I found "Hill House" in my mother's bookcase at the age of 12 and read it straight through; it always holds up with each reading. The horrors of the book are subtle and surprising, and leavened with humor.

To this day, these words from the opening produce a certain happy frisson of anticipatory dread: "Hill House, not sane, stood by itself against its hills, holding darkness within — and whatever walked there, walked alone."

Clare B. Dunkle: 'The House of Dead Maids' (2010; Henry Holt and Co.; 160 pages; ages 10 and up; $15.99)

Everyone who's read Emily Brontë's classic "Wuthering Heights" has theories about the origins of Heathcliff and such supernatural elements as Cathy's ghost. Author Clare B. Dunkle has turned her theories into an intriguing, enthralling prequel.

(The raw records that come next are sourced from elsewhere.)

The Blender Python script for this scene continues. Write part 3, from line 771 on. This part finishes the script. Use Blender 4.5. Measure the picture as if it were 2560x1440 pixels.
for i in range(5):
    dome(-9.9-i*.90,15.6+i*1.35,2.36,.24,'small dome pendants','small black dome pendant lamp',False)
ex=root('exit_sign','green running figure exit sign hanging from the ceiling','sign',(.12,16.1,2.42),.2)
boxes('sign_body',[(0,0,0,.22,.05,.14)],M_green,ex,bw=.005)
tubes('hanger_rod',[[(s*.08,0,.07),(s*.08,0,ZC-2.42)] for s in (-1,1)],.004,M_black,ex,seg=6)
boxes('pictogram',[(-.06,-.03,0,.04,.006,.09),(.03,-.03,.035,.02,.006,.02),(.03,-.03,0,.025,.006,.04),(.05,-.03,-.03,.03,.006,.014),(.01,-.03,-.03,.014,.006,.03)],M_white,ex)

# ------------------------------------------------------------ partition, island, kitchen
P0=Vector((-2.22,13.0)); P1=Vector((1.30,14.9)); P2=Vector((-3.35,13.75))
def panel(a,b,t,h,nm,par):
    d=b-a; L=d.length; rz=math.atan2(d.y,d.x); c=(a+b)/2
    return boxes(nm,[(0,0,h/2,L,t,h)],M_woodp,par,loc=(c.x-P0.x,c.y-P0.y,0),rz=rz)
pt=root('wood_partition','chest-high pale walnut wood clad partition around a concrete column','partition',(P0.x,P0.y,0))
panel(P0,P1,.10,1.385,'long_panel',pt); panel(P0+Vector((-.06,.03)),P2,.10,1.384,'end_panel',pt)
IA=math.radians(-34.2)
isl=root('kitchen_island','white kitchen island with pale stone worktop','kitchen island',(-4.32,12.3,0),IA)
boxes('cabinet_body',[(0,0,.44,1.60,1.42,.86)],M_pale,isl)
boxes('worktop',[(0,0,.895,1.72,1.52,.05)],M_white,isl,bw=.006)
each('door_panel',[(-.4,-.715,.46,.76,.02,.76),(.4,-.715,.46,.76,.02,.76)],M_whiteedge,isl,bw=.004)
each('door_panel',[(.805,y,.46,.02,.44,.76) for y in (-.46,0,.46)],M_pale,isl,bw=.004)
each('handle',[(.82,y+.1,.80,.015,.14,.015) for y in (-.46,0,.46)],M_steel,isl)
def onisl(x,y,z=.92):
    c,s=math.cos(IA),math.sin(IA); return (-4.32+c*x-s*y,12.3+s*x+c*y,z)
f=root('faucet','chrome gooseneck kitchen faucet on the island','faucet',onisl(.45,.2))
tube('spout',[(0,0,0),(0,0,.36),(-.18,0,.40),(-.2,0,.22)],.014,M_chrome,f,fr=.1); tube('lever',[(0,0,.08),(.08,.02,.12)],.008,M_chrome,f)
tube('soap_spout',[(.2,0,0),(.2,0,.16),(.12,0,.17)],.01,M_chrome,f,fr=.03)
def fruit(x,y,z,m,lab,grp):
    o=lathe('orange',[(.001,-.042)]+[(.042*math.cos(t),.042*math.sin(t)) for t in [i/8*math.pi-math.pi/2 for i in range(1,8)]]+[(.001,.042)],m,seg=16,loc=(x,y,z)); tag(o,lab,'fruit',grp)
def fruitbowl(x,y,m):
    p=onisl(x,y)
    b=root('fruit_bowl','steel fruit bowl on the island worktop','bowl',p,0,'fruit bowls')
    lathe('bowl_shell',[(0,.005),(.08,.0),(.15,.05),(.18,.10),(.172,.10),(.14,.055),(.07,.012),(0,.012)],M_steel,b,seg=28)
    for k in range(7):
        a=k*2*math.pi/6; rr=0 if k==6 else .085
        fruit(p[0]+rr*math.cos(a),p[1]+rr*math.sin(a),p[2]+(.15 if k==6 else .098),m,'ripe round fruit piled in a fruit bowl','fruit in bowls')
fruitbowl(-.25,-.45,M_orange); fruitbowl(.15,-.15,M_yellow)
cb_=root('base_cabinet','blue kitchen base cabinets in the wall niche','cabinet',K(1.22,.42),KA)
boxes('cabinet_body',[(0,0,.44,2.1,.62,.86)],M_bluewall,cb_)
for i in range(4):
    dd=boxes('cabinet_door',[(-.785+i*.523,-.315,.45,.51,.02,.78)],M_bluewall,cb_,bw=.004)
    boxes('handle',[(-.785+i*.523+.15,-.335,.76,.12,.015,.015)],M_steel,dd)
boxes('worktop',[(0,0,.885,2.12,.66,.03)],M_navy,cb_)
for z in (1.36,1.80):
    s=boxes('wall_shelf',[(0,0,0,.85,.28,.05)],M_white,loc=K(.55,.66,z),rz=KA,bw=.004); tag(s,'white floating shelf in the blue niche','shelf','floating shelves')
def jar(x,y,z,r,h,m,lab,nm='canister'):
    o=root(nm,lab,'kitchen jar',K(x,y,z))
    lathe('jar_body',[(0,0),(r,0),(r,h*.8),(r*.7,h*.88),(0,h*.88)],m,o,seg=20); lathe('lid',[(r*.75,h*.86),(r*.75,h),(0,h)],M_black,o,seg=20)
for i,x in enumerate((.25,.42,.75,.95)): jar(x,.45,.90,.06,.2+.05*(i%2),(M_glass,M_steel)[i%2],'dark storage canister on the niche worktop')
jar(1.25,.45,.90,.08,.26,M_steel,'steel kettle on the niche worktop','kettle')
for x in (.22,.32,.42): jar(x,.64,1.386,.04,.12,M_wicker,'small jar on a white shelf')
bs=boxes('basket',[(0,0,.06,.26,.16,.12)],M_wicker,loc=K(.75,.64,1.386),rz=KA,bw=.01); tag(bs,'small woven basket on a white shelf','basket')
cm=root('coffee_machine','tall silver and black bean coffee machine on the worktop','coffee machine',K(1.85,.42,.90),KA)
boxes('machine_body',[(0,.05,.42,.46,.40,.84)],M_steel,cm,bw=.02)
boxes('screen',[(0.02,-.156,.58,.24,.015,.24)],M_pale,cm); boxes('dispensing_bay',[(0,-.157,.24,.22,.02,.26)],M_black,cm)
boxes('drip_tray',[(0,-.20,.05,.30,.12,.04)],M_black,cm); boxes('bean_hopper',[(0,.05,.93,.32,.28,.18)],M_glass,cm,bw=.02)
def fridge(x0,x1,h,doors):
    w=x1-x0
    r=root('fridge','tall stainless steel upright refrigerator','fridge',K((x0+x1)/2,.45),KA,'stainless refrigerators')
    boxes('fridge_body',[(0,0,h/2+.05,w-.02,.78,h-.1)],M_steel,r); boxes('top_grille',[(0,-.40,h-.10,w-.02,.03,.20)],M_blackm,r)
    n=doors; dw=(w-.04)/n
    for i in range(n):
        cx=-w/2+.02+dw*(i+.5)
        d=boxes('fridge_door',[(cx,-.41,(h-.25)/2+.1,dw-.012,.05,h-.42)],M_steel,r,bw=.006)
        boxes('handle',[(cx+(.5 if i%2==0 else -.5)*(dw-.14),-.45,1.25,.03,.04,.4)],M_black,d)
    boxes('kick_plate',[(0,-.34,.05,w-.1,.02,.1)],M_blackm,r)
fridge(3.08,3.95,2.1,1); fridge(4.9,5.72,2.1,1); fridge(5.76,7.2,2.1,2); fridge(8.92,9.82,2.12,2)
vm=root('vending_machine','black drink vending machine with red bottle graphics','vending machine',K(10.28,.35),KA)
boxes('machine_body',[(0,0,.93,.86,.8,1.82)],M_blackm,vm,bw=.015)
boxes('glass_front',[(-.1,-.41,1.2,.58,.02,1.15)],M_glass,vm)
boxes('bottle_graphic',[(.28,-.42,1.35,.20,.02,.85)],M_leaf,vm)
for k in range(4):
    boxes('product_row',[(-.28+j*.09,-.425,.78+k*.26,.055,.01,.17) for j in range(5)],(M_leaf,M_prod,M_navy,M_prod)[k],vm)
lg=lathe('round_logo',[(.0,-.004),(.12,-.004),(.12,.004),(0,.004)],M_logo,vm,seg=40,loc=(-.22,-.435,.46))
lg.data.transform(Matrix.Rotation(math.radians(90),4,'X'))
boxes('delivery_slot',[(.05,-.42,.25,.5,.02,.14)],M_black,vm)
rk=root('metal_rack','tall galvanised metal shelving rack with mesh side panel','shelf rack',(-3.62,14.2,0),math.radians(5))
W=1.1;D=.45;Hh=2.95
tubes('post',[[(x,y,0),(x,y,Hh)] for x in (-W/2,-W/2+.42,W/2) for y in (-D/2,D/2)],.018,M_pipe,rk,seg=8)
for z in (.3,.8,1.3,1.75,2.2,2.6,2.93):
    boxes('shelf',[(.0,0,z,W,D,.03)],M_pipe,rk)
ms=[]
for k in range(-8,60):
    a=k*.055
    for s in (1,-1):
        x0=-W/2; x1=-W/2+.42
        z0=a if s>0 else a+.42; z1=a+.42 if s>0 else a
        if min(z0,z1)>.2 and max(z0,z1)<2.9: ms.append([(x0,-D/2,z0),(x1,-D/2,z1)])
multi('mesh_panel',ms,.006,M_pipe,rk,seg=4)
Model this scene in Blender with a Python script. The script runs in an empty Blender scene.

Tabitha Aykroyd at age 11 is taken from an orphanage to serve as a nursemaid to a strange, wild boy in a most peculiar house in a village without a church. Tabby soon learns that other young girls have been brought here, including Izzy, another girl from Ma Hutton's house. Tabby quickly learns that, although dead, those girls have not departed:

"She stood very still in the dusky passage where the light was poorest. Like me, she wore the black dress that proclaimed her a maid of the house, but whereas mine was new, hers was spoiled by mildew and smears of clay. Thin hair, dripping with muddy water, fell to her shoulders in limp, stringy ropes. This was my companion of the night before, and she was dead."

As Tabby learns more about the place, its ghostly inhabitants and its customs, she determines to save herself and the nameless little boy who is to share her fate. Tabby grows up to become the Brontë family's housekeeper and source of ghostly tales. He grows up to become Heathcliff.

"House of Dead Maids" may be a prequel, but it's an original in its own right, and you don't have to have read "Wuthering Heights" to appreciate it. Beautifully written and compelling, it loses a little steam at midpoint but quickly picks up again. Tabby's tale will carry you along to its chilling end.